*REQUIREMENTS*. Retype every line from the start of the data down to and including the line with "14); q.build('rivet', t)". Skip the pictures.

[start GIVEN MATERIAL]

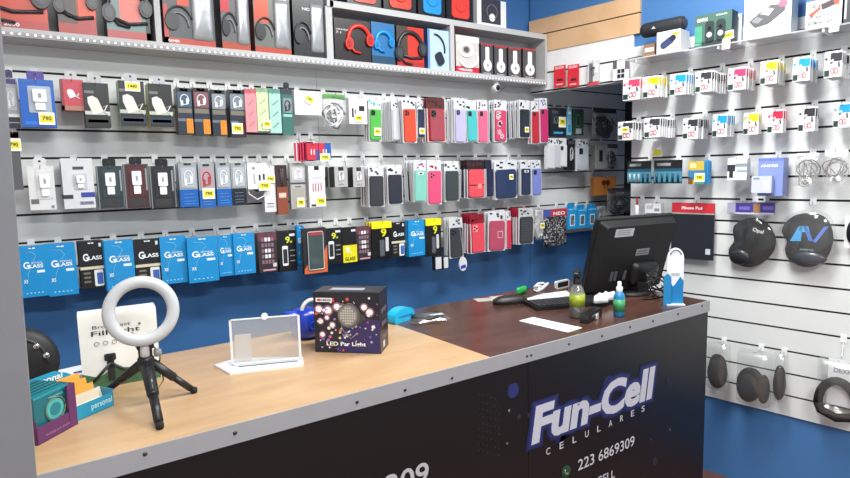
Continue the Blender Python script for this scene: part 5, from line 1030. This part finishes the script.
# black round cushion pouch with rivets behind the card boxes
c = K(35, 352, KZ+.03); c = Vector((-.052, 1.66, 0))
t = thing('round_pouch', 'black padded round pouch with two chrome rivets, by the grey post', 'pouch', (c.x, c.y, KZ), -.15)
q = MB(); q.lathe([(.03, -.024), (.075, -.020), (.088, -.006), (.088, .006), (.075, .020), (.03, .024)], (0, 0, .089), M('18191d', .55, bump=.2, scale=80), 'y', 36); q.arc(0, -.021, .089, .066, 0, 180, .004, M('2a2b30', .5), 24); q.build('pouch_body', t)
for x, z in ((.046, .131), (.064, .106)):
    q = MB(); q.lathe([(.0075, 0), (.0075, -.003), (.004, -.005)], (x, -.022, z), CHROME, 'y', 14); q.build('rivet', t)

# cyan card tray
p0, p1 = K(62, 436), K(110, 413)
ang, _ = face_to(K(78, 431), K(111, 416)); c = K(94, 414)
t = thing('card_tray', 'bright cyan cardboard tray with white lettering, holding SIM cards', 'tray', (c.x, c.y, KZ), ang)
cy = M('1f93b8', .4); W2, D2, H2 = .052, .10, .040
q = MB(); q.box(-W2, W2, 0, .002, 0, H2*.8, cy); q.box(-W2, W2, D2-.002, D2, 0, H2, cy); q.box(-W2, -W2+.002, 0, D2, 0, H2, cy); q.box(W2-.002, W2, 0, D2, 0, H2, cy); q.box(-W2, W2, 0, D2, 0, .002, cy); q.build('tray_body', t)
q = MB(); q.prism([(-W2, H2), (W2, H2), (W2, H2+.012), (W2*.3, H2+.040), (-W2*.2, H2+.052), (-W2*1.6, H2+.050), (-W2*1.6, H2+.01)], D2-.001, D2+.001, cy); fl = q.build('back_flap', t)
text('personal', 'lettering', WHITE, -W2*1.4, H2+.028, W2*1.5, .018, fl, y=D2-.002, bold=.02); text('pago', 'lettering', WHITE, -W2*.6, H2+.006, W2*.9, .016, fl, y=D2-.002, bold=.02)
text('personal', 'lettering', M('bfe8f4', .4, var=0), -W2*.1, .008, W2*1.0, .018, t, y=-.001, bold=.01)
M0 = t.matrix_basis.copy()
for i in range(4):
    o = thing('sim_card_pack', ['orange card leaning highest in the cyan tray', 'orange card in the middle of the cyan tray', 'pale orange edged card in the cyan tray', 'foremost card with white lower edge in the cyan tray'][i], 'card', (c.x+(-.0+.003*i)*math.cos(ang)-(.080-.018*i)*math.sin(ang), c.y+.003*i*math.sin(ang)+(.080-.018*i)*math.cos(ang), KZ+.004), ang)
    q = MB(); hh = .068-.010*i; q.add([(-.04, 0, 0), (.04, 0, 0), (.04, 0+.012, hh), (-.04, .012, hh), (-.04, .0015, 0), (.04, .0015, 0), (.04, .0135, hh), (-.04, .0135, hh)], [(0, 1, 2, 3), (7, 6, 5, 4), (0, 4, 5, 1), (1, 5, 6, 2), (2, 6, 7, 3), (3, 7, 4, 0)], M('e0a040' if i < 3 else 'd8c8b0', .4)); q.build('card', o)
    q = MB(); q.add([(-.035, -.0006, .003), (.035, -.0006, .003), (.035, .0025, .02), (-.035, .0025, .02)], [(0, 1, 2, 3)], M('f0e8d8')); q.build('white_print', o)
# red topped item and white paper behind tray
o = thing('paper_slip', 'white paper slip with blue print lying behind the cyan tray', 'paper', (K(72, 372).x, K(72, 372).y, KZ), .2); q = MB(); q.box(-.07, .07, -.045, .045, .0, .0012, WHITE); q.build('sheet', o); q = MB(); q.box(0, .06, -.03, -.01, .0012, .0016, M('28409c')); q.build('blue_print', o)

# purple and teal card packs in a display box
p0, p1 = K(44, 468.5), K(78, 455.5)
c0 = K(38, 441); ang = .30
# front face spans (34..79): bottom right corner about (79,431) on the counter
pr_ = K(78, 424); ang = math.atan2(K(78, 424).y-K(38, 446).y, K(78, 424).x-K(38, 446).x)
wC = (K(78, 424)-K(38, 446)).length*1.0; base_ = K(38, 446)
t = thing('pack_display_box', 'purple display box of teal packs against the grey post', 'display box', (base_.x, base_.y, KZ), ang)
hC = at_dist(70, 381, K(78, 424).y).z-KZ
pu = M('5c2c5c', .4)
q = MB(); q.box(0, wC, 0, .002, 0, hC*.36, pu); q.box(wC-.002, wC, 0, .10, 0, hC*.95, pu); q.box(0, wC, 0, .10, 0, .002, pu); q.box(0, .002, 0, .10, 0, hC*.5, pu); q.box(0, wC, .098, .10, 0, hC*.9, pu); q.box(wC*.80, wC, -.0008, .004, 0, hC*.95, pu); q.build('display_carton', t)
text('hologram pack', 'lettering', M('b080a8', .4, var=0), wC*.2, hC*.1, wC*.6, hC*.06, t, y=-.001, bold=0)
cr, sr = math.cos(ang), math.sin(ang)
for i in range(6):
    y = .008+.0145*i
    o = thing('teal_pack', 'teal pack with a round seal at the front of the purple display box' if i == 0 else 'teal pack standing behind the front one in the purple box', 'pack', (base_.x+(wC*.5)*cr-y*sr, base_.y+(wC*.5)*sr+y*cr, KZ+.003), ang, 'teal packs in the purple box' if i else None)
    q = MB(); q.box(-wC*.44, wC*.44, 0, .007, 0, hC*(.93+.03*(i > 0)), M('15626c', .35)); q.box(-wC*.44, wC*.44, -.0004, 0, hC*.88, hC*.93, M('1f8c9c', .35)); q.build('pack_body', o)
    q = MB(); q.prism(circ(wC*.21, wC*.05, hC*.52, 20), -.0012, 0, M('4aa4a0', .3)); q.prism(circ(wC*.13, wC*.05, hC*.52, 18), -.002, -.0012, M('1c7480', .3)); q.arc(wC*.05, -.002, hC*.52, wC*.24, 0, 360, .0012, M('7a7a5c'), 16, w=4); q.build('round_seal', o)
    if i == 0: text('TRADING', 'lettering', M('8ad0d8', .4, var=0), -wC*.1, hC*.78, wC*.36, hC*.04, o, y=-.0012, bold=0)

# ------- computer corner
PM = [Vector((1.856, 1.499, -.202)), Vector((2.273, 1.434, -.202)), Vector((2.288, 1.53, -.526)), Vector((1.872, 1.596, -.526))]
mc = sum(PM, Vector())/4+Vector((0, 0, CAMZ)); my, mt = -.157, .291
sc = .965; mc = Vector((mc.x*sc, mc.y*sc, CAMZ+(mc.z-CAMZ)*sc)); MW, MH = .422*sc, .339*sc
t = thing('computer_monitor', 'black flat computer monitor seen from behind on the dark counter', 'monitor', (mc.x, mc.y, KZ), my)
zc2 = mc.z-KZ; ct, st_ = math.cos(mt), math.sin(mt)
def tilt(o):
    for v in o.data.vertices:
        y, z = v.co.y, v.co.z
        v.co.y = y*ct-z*st_; v.co.z = z*ct+y*st_+zc2
    return o
plast = M('111113', .55, var=.08, scale=15)
# local: y<0 is the back (towards the customers), leaning outwards at the top
q = MB(); q.bbox(-MW/2, MW/2, 0, .022, -MH/2, MH/2, plast, .006); sh = tilt(q.build('screen_shell', t))
q = MB(); P = rrect(MW-.012, MH-.012, .01, 3); P2 = rrect(MW*.88, MH*.86, .01, 3, .004, -.0); n = len(P)
q.add([(x, 0, z) for x, z in P]+[(x, -.03, z) for x, z in P2], [(i, (i+1) % n, n+(i+1) % n, n+i) for i in range(n)]+[tuple(range(n, 2*n))], plast); tilt(q.build('rear_cover', t))
q = MB(); q.box(-MW*.47, MW*.47, .022, .0225, -MH*.46, MH*.46, M('08080a', .1)); tilt(q.build('screen_glass', t))
q = MB(); q.box(-MW*.33, -MW*.10, -.0312, -.030, MH*.30, MH*.40, M('c4c6ca')); 
for k in range(3): q.box(-MW*.30, -MW*.14, -.0316, -.0312, MH*(.325+k*.025), MH*(.333+k*.025), M('7a7c80'))
tilt(q.build('white_sticker', t))
q = MB(); q.box(.0, MW*.17, -.0312, -.030, MH*.03, MH*.115, M('8a8c90'));
for k in range(2): q.box(.008, MW*.15, -.0316, -.0312, MH*(.05+k*.03), MH*(.06+k*.03), M('4a4c50'))
tilt(q.build('rating_sticker', t))
q = MB()
for x in (-MW*.27, -MW*.22, -MW*.10): q.box(x, x+.012, -.034, -.030, -MH*.28, -MH*.16, M('5a5c62', .3))
tilt(q.build('ports', t))
q = MB(); q.dome(rrect(MW*.36, MH*.34, .03, 5, MW*.16, -MH*.22), -.028, .035, M('131316', .4), 4); tilt(q.build('stand_hinge_cover', t))
q = MB(); q.prismz([(-.03+.05, -.03), (.03+.05, -.03), (.03+.05, .035), (-.03+.05, .035)], .012, zc2-.05, plast); q.build('stand_neck', t)
q = MB(); q.lathe([(.078, 0), (.078, .006), (.066, .014), (.03, .018)], (.04, .03, 0), plast, 'z', 32); q.build('stand_base', t)
# cables behind
t = thing('black_cable', 'looped black cables behind the monitor stand', 'cable', (2.09, 1.37, KZ))
q = MB()
for k in range(4): q.tube([(-.05+(.055+.010*k)*math.cos(a*.5+k), -.01+.02*math.sin(a*.5+k), .056+.05*math.sin(a*.5)*math.cos(k*.3)) for a in range(13)], .003, M('141417', .4), 6)
q.tube([(-.12, .0, .004), (-.05, -.03, .004), (.01, -.02, .004), (.03, .01, .004)], .003, M('141417', .4), 6); q.build('cable_loops', t)

# spray bottle
c = K(577, 317); t = thing('spray_bottle', 'clear spray bottle of yellow green liquid with black trigger', 'bottle', (c.x, c.y, KZ), .6)
q = MB(); q.lathe([(.024, 0), (.0265, .004), (.0265, .085), (.020, .105), (.011, .118), (.011, .126)], (0, 0, 0), film('bottle_plastic', gloss=.14, diff=.10), 'z', 24); q.build('bottle_body', t)
q = MB(); q.lathe([(.0235, .002), (.0245, .006), (.0245, .04), (.0235, .04)], (0, 0, 0), M('2a2a20', .3), 'z', 20); q.build('liquid', t)
q = MB(); q.lathe([(.0272, .042), (.0272, .082)], (0, 0, 0), M('8e9a24', .4), 'z', 24); q.build('yellow_label', t)
q = MB(); q.lathe([(.013, .118), (.014, .122), (.014, .136), (.009, .140)], (0, 0, 0), BLK, 'z', 16); q.prism([(-.030, .150), (-.028, .166), (.018, .168), (.024, .150), (.012, .136), (-.008, .136)], -.010, .010, BLK); q.prism([(-.020, .150), (-.028, .122), (-.023, .120), (-.012, .146)], -.004, .004, BLK); q.prism(circ(.006, -.031, .158, 12), -.006, .006, BLK); q.build('trigger_head', t)
# blue sanitizer
c = K(619, 316); t = thing('sanitizer_bottle', 'small blue pump bottle with white cap and green label', 'bottle', (c.x, c.y, KZ), .5)
q = MB(); q.lathe([(.017, 0), (.0195, .004), (.0195, .072), (.014, .084), (.008, .088)], (0, 0, 0), M('1a74a8', .25, coat=.4), 'z', 22); q.build('bottle_body', t)
q = MB(); q.lathe([(.0199, .018), (.0199, .062)], (0, 0, 0), M('3a8a5a', .4), 'z', 22); q.build('green_label', t)
q = MB(); q.lathe([(.009, .086), (.011, .089), (.011, .104), (.0065, .107), (.0065, .122), (.004, .124)], (0, 0, 0), M('eceef2', .35), 'z', 16); q.build('pump_cap', t)
# dark tray with gloves/cards between the bottles
c = K(590, 318)+Vector((.004, -.016, 0)); t = thing('black_holder', 'low black card holder with white lettering between the bottles', 'holder', (c.x, c.y, KZ), .35)
q = MB(); q.box(-.080, .055, -.008, .022, 0, .030, M('141416', .35)); q.build('holder_body', t); text('COMPUTER', 'lettering', M('c8c8cc', .4, var=0), -.05, .017, .07, .006, t, y=-.009, bold=0.0)
q = MB(); q.bbox(-.01, .008, -.012, -.008, .0005, .018, M('c8c8c8'), .003); q.build('white_clip', t)
c = K(604, 300, KZ+.02); t = thing('crumpled_cloth', 'white crumpled glove like cloth under the monitor edge', 'cloth', (c.x, c.y, KZ+.0195), .2)
q = MB(); P = smooth([(-.075, .0), (-.03, -.03), (.0, -.018), (.04, -.035), (.075, -.01), (.06, .02), (.02, .028), (-.04, .022)], 4); n = len(P)
q.add([(x, y, .001) for x, y in P]+[(x*.85, y*.8, .020+.006*math.sin(i*1.3)) for i, (x, y) in enumerate(P)]+[(0, 0, .026)], [(i, (i+1) % n, n+(i+1) % n, n+i) for i in range(n)]+[(n+i, n+(i+1) % n, 2*n) for i in range(n)]+[tuple(reversed(range(n)))], M('e9eaec', .6), True); q.build('cloth', t)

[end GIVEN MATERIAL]

*EXERCISE SOLUTION*.
Continue the Blender Python script for this scene: part 5, from line 1030. This part finishes the script.
# black round cushion pouch with rivets behind the card boxes
c = K(35, 352, KZ+.03); c = Vector((-.052, 1.66, 0))
t = thing('round_pouch', 'black padded round pouch with two chrome rivets, by the grey post', 'pouch', (c.x, c.y, KZ), -.15)
q = MB(); q.lathe([(.03, -.024), (.075, -.020), (.088, -.006), (.088, .006), (.075, .020), (.03, .024)], (0, 0, .089), M('18191d', .55, bump=.2, scale=80), 'y', 36); q.arc(0, -.021, .089, .066, 0, 180, .004, M('2a2b30', .5), 24); q.build('pouch_body', t)
for x, z in ((.046, .131), (.064, .106)):
    q = MB(); q.lathe([(.0075, 0), (.0075, -.003), (.004, -.005)], (x, -.022, z), CHROME, 'y', 14); q.build('rivet', t)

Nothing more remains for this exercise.